Hip Hooray and Ballyhoo

D.A. Gravel, Mark Bogdanos, Anneli Curnock

The Last Night of Ballyhoo is an odd title for a play. And the play, presented by the Hudson Theatre Ensemble tonight, next Friday and Saturday nights, doesn't disappoint. It introduces us to a segment of the population we might never have met, and over the course of the evening, we learn to love them.

I grew up in the South and knew very few Jews in the region. Playwright (Driving Miss Daisy) Alfred Uhry, on the other hand, knew them first hand and, luckily for us, tells their stories in touching and comic ways. Seeing it is an enlightening and heartwarming experience.

The play opens in an old-fashioned, gently theatrical way. It is Christmas in Atlanta, the season of the very year Gone With the Wind opened at Loew's Grand on Peachtree Street. I lived in Atlanta in the 1960s and know very well the devotion that city has had to that book and movie over the years. It is the perfect moment in time for a play about Atlanta's Jewish population, working hard to assimilate just as Hitler is gathering forces to annihilate their relatives in Europe. Lala Levy, charmingly portrayed by Anneli Curnock, is decorating a Christmas tree, as her mother explains that Christmas is a time for decorations and has nothing to do with the birth of any messiah. Lala is a piece of work--defensive, angry, and more than a little bit eccentric. Her mother is concerned that she'll never find a husband, and that a husband with good Jewish bloodlines is her only hope.

The action moves slowly, just like an old-fashioned, gently theatrical play should. One by one we meet the family--Uncle Adolph, the family patriarch, his other niece Sunny, who doesn't look Jewish; her pleasantly dim mother (played winningly by Hudson favorite Florence Pape) and the young men who come to call. By the end of the first act we have real drama, as we have learned the conflicts that hold this little family unit together and pull them apart at the same time. The two cousins have a very moving confrontation which spells out one of the basic themes of play--a kind of sibling rivalry and family feud that lies just under the surface.

The main theme, however, is heightened by the entrance into this world of a young Jewish man from Brooklyn who comes to work for Uncle Adolph. He is immediately turned off by the pushy Lala, and falls for Sunny, who is intrigued by his exotic Jewishness. It is through him that we contrast the ways Jews lived in the South at that time, setting up social strata similar to that which they saw all around them in the WASP world, and the European Jews of New York, who were so proud of the Jewishness of celebrities who for the most part were in the closet, so to speak.

What's the ballyhoo? Apparently there is a big event, "The Ballyhoo," sort of a coming-out party for eligible young Jews all over the South, who come to Atlanta every year to meet each other. I never heard of it, but that doesn't mean it doesn't exist. It is the logical place for these characters to get together.
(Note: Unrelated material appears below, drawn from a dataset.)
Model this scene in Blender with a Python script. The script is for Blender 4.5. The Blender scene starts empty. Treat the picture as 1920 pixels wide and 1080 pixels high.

As usual for the Hudson Theatre Ensemble, a phantom director has assembled a first rate cast and guided them to a production that is interesting as well as entertaining. Mark Bogdanos is outstanding--funny and lovable, but totally convincing as the head of the family company. I even believed him when he snoozed. D.A. Gravel is touching as the frustrated and sometimes obnoxious sister, left to live her life through her very unsatisfying daughter. Lauren Hayden is talented as well as beautiful. We root for her and her young man as soon as we see them together for the first time. Steve Yates plays the visitor from a different world with vitality and appeal, and Ross Weinberg makes us like a schmoe who thinks he's smart--and leaves us with the one unforgettable line of the evening.

The matinee performance tomorrow at 3 is sold out, but who knows? There might be standing room. Otherwise, don't miss this one--at the Hudson School Performance Space at Park and 6th, 8 P.M. tonight and next weekend.